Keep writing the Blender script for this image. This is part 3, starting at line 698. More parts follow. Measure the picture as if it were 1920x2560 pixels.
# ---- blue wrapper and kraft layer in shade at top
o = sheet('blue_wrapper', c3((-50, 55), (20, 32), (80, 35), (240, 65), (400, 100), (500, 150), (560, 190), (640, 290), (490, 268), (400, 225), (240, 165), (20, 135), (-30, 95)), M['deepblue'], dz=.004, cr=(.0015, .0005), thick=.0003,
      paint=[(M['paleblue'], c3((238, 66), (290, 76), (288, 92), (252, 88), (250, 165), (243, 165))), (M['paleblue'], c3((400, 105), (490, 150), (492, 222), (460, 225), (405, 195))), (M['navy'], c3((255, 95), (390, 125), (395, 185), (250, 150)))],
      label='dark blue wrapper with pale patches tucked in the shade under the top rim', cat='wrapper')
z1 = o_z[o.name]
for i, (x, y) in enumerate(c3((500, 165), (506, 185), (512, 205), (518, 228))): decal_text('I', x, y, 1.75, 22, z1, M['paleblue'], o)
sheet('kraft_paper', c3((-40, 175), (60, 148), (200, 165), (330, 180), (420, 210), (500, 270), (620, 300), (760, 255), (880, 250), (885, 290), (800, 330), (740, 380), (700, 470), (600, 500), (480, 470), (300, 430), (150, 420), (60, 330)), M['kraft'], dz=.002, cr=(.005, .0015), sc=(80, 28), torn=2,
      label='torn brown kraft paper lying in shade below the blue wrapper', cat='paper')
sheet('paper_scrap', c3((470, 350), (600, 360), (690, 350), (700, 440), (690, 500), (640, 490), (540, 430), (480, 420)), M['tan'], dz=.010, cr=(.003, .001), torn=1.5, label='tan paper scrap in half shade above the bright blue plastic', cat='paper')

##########

- Description of the task
Give the material above again, word for word.

- Task response
Keep writing the Blender script for this image. This is part 3, starting at line 698. More parts follow. Measure the picture as if it were 1920x2560 pixels.
# ---- blue wrapper and kraft layer in shade at top
o = sheet('blue_wrapper', c3((-50, 55), (20, 32), (80, 35), (240, 65), (400, 100), (500, 150), (560, 190), (640, 290), (490, 268), (400, 225), (240, 165), (20, 135), (-30, 95)), M['deepblue'], dz=.004, cr=(.0015, .0005), thick=.0003,
      paint=[(M['paleblue'], c3((238, 66), (290, 76), (288, 92), (252, 88), (250, 165), (243, 165))), (M['paleblue'], c3((400, 105), (490, 150), (492, 222), (460, 225), (405, 195))), (M['navy'], c3((255, 95), (390, 125), (395, 185), (250, 150)))],
      label='dark blue wrapper with pale patches tucked in the shade under the top rim', cat='wrapper')
z1 = o_z[o.name]
for i, (x, y) in enumerate(c3((500, 165), (506, 185), (512, 205), (518, 228))): decal_text('I', x, y, 1.75, 22, z1, M['paleblue'], o)
sheet('kraft_paper', c3((-40, 175), (60, 148), (200, 165), (330, 180), (420, 210), (500, 270), (620, 300), (760, 255), (880, 250), (885, 290), (800, 330), (740, 380), (700, 470), (600, 500), (480, 470), (300, 430), (150, 420), (60, 330)), M['kraft'], dz=.002, cr=(.005, .0015), sc=(80, 28), torn=2,
      label='torn brown kraft paper lying in shade below the blue wrapper', cat='paper')
sheet('paper_scrap', c3((470, 350), (600, 360), (690, 350), (700, 440), (690, 500), (640, 490), (540, 430), (480, 420)), M['tan'], dz=.010, cr=(.003, .001), torn=1.5, label='tan paper scrap in half shade above the bright blue plastic', cat='paper')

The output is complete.